Серед лиха співати пісні,

Без надії таки сподіватись,

Жити буду! Геть думи сумні!

Леся Украинка
Когда я впадаю в какое-нибудь уныние, я повторяю их как определенный аскетический выбор. В этой сложной системе координат, которую я предложил, можно сделать и такой выбор. И есть выбор человека верующего. То, что мы потеряли в 20 веке. Помните в «Духовной ситуации времени» Ясперс говорит, что все, уже все можно знать, мы расколдовали мир, мы движемся к этой точке ноль по обеим осям координат и мы в общем нуле, скучно, нет драйва, и если нас что-то и может заставить действовать, то это должно быть что-то крайне иррациональное.

Вот это предчувствие иррационального нацистского драйва, очень близко и к нашей ситуации. Особенно, если вы сотрудничаете с определенными органами, вам все дозволено, вы можете бить даже президентского посланника. В этой сложной системе координат, когда есть выбор надежды, есть выбор бояться или выбор верить, или выбор знать, все понимать и с мужеством быть, еще есть ноль – из них я для себя выбираю именно аскетическую или стоическую позицию – позицию знать, и, тем не менее, быть. Все эти экзистенциалы соприсутствуют вероятно на протяжении жизни и в разные ситуации мы можем их выбирать по-разному.

Мужество не быть или принять решение не быть тоже возможно. И оно даже становится легально в некоторых странах. Недавно Конституционный суд Германии признал, что право не быть – эвтаназия - является легальной и легитимной. Для меня это не просто юридический казус, но и моральный экзистенциальный выбор. Если человек его делает, он имеет на это право. Но я уважаю и тех, кто боится, тех, кто отдается пучине страха. Я наблюдаю иногда эти реакции по своим близким, они переживают страх, но стремятся пережить все-таки и глубину жизни. Стоическая позиция не ограничивает нас, в том числе, в богатстве эмоционального ответа. Надежду тоже наблюдаю, люди надеются, что авось пронесет. Это тоже выбор, но он у меня особого уважения не вызывает.

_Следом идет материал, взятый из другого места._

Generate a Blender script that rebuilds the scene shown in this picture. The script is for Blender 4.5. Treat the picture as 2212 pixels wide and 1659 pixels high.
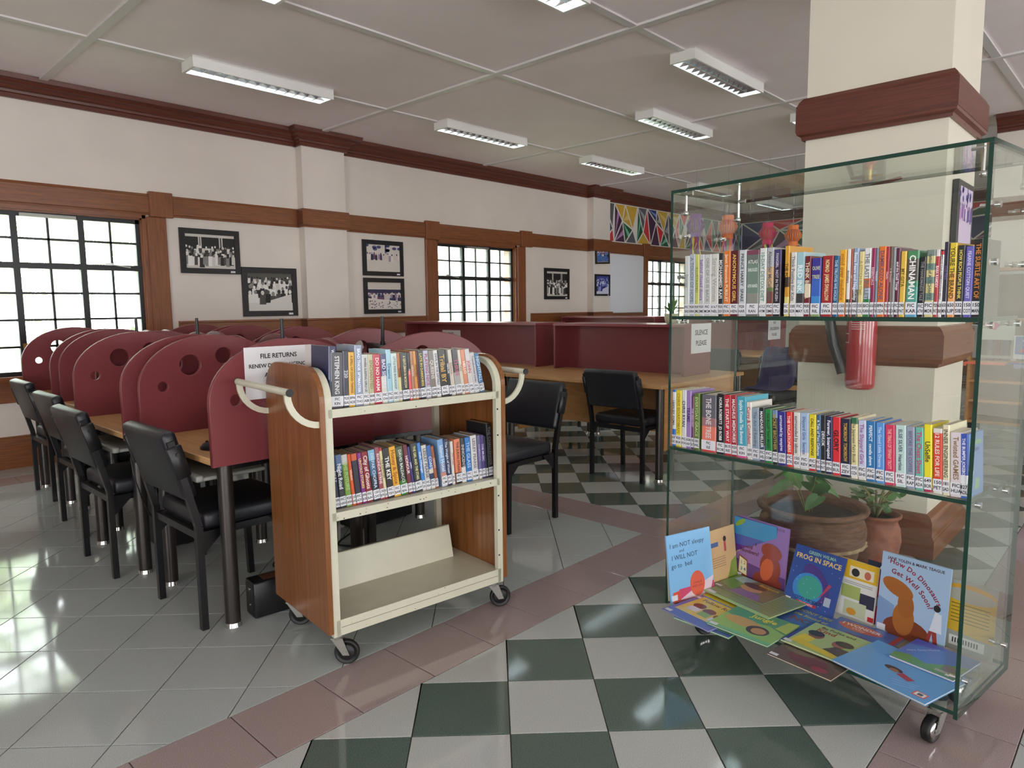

Но вот что кажется непонятным, то это выбор веры. Мне кажется, что люди верующие, ожидающие, что трансцендентное волит им быть - это отказ от определенного мужества, аутентичности, но тайна благодати, возможно, мне просто непонятна.
Карл Ясперс
- Я вам помогу понять (смеюсь). Про мужество я в свое время читала у Пауля Тиллиха «Мужество быть». Вся его книга, по сути, о том, как этот экзистенциал в себе включить и через какие другие экзистенциалы это мужество утвердить и как растить в себе волю к мужеству. Когда готовилась к интервью, то решила и в ней посмотреть, соединяет ли он мужество быть с надеждой и страхом. Оказывается, что действительно соединяет. И делает это довольно интересно. Он пишет про то, что совершенное мужество - «дар божественного духа»:
"Именно посредством Духа природная сила души возвышается до своего сверхприродного совершенства. Но это означает, что мужество соединяется со специфически христианскими добродетелями – верой, надеждой и любовью. Таким образом, мы можем наблюдать процесс перехода онтологической стороны мужества в веру (включающую также и надежду), а этической стороны мужества – в любовь, т.е. этический закон".
Если расшифровать, то я представляю себя это так. Он говорит, что одно дело мужество без веры. Это примерно как человек, который стоически стоит на ветру и вне зависимости от того, что происходит, удерживает себя в этой позиции. Он готов также к страданиям. Но он – одинокое дерево, стоящее и продуваемое насквозь в степи. Есть другая позиция. Человек также может быть деревом, стоящим на ветру, но его позиция мужества подкрепляется тем, что все его страдания не напрасны. Таким образом, его мужество может включать в себя и веру, и надежду, но надежду не на то, что сейчас все скоро закончится, а надежду как на испытание того, что то или иное страдание для чего-то необходимо и он должен выстоять. В этом случае в нем соединяется стоическое мужество и…

- …и вера.

- ….и Вера, и немаловажно, что и Любовь как этический закон. Вот вы упомянули про оси координат, я их тоже люблю строить. По сути, страх и надежда (конечная) – это две крайности. Человек либо боится, либо надеется. Поскольку мне интересны добродетели как некий третий и срединный путь, то мне представилось, что если страх трансформировать в мужество, а надежду на других – в любовь мира как такового (то есть принять его), то получим, что две крайности: страх и надежда, соединяясь и трансформируясь, на новом уровне рождают мужество любить.
Пауль Тиллих
-Ох, как вы загнули (смеется).

- Да, мужество любить. Но эта позиция имеет смысл, если попадаешь именно в кризисную экзистенциальную ситуацию. Тогда нужно отпустить надежду на все конечное, но при этом, как у Леси Украинки, без надежды продолжать надеяться. Это возможно, если я признаю, что мои отношения с мирозданием строятся напрямую и, делая тот или иной шаг, я беру ответственность за него, поскольку понимаю, что каждый мой шаг рождает ответ. При этом мужество любить мир, несмотря на его несовершенство, включает в себя и веру, как осознание того, что все существующее в мире имеет свой замысел. Это банальные слова, но возможно, мы просто еще не понимаем до конца, для чего нам дается такая экзистенциальная ситуация.
Страх и надежда, соединяясь и трансформируясь, на новом уровне рождают мужество любить.
И с третьей стороны, страх и бесстрашие необходимы, чтобы мы могли дойти до точки отчаяния, чтобы, как и Мамардашвили говорит, только за ней, пройдя эту страшную точку, мы смогли переродиться, то есть начать жить заново, начать другую жизнь.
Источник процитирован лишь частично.